Friday, December 11, 2015

Child temperament study by Chess and Thomas

Temperament refers to individual differences in emotional, motor and intentional reactivity, as well as differences in self regulation.

Current theorizing about infant and child temperament and its role in emotional functioning and behavioral adjustment has its roots in the work of Thomas and Chess (Thomas, Birch, Chess, Hertzig, & Korn 1964; Thomas & Chess 1977; Thomas, Chess & Birch 1970).

Thomas and Chess began their research on temperament in the 1950s in response to the then prevailing social atmosphere that highlighted parents as major contributors to childhood behavioral problems.

They conducted a longitudinal study of children’s behavioral styles, later termed temperament, in an effort to understand how children’s personality emerged and integrated with their environment.
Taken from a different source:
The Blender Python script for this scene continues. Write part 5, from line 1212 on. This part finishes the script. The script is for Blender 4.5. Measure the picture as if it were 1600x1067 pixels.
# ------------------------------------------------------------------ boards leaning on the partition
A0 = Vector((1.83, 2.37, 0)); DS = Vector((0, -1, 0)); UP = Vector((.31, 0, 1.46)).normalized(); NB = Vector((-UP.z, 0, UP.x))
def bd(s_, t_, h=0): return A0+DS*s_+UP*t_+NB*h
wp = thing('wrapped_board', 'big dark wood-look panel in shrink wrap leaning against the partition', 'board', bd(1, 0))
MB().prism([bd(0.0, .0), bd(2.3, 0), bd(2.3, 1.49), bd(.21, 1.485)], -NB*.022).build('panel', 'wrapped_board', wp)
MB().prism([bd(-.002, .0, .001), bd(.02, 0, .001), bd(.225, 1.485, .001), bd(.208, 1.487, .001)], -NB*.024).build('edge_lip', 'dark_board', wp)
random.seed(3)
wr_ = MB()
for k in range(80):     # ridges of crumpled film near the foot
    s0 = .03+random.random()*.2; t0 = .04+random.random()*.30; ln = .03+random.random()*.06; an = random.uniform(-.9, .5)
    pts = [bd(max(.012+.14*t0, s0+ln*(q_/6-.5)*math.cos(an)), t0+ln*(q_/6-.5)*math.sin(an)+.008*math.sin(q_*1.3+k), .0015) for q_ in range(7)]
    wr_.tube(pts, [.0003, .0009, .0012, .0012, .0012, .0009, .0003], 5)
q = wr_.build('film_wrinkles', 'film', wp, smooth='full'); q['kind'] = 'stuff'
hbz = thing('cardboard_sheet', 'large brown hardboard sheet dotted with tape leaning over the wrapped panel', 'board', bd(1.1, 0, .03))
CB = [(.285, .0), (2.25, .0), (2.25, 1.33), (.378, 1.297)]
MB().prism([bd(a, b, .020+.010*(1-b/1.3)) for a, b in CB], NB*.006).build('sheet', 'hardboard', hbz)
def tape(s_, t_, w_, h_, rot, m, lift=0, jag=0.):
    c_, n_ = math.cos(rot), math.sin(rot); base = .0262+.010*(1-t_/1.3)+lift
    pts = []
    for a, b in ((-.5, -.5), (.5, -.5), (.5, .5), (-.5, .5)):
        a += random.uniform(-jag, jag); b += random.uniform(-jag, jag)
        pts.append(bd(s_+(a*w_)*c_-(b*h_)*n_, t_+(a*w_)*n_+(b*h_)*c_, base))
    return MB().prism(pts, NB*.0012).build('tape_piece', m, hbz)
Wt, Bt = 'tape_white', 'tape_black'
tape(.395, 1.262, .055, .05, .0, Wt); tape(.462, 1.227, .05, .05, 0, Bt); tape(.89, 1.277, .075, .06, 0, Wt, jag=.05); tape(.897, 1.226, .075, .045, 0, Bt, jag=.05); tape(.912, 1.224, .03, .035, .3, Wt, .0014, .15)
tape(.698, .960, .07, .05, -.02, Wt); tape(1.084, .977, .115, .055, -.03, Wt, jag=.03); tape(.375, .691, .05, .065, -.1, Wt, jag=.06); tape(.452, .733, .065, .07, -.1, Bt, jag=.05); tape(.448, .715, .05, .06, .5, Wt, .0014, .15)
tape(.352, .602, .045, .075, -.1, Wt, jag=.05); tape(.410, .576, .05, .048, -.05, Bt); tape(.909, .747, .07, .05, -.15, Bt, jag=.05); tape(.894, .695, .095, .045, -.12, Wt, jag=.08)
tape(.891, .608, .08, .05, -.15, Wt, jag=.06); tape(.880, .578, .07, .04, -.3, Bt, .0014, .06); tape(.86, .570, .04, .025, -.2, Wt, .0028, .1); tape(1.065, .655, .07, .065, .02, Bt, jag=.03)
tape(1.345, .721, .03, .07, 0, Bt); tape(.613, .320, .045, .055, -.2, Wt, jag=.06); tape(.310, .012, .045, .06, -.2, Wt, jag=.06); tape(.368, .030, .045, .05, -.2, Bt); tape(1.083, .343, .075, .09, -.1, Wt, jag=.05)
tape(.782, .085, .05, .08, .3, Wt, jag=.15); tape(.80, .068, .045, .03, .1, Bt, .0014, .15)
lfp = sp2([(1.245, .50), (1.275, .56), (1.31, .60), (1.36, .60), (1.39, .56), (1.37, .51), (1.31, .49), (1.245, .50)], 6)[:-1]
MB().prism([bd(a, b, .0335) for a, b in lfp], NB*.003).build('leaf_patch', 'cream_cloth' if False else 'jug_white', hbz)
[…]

Their longitudinal study has now spanned several decades and has provided a wealth of information regarding the nature of child temperament and the relations between temperament and adjustment over time.

Chess and Thomas defined temperament as the behavioral style of a person, distinguishing this aspect from the person’s abilities and motivations.

They clarified this idea by explaining that an individual responds to an internal or external stimulus through the meditating effects of temperament, along with other factors such as past events cognitive level, subjective feelings and ideals.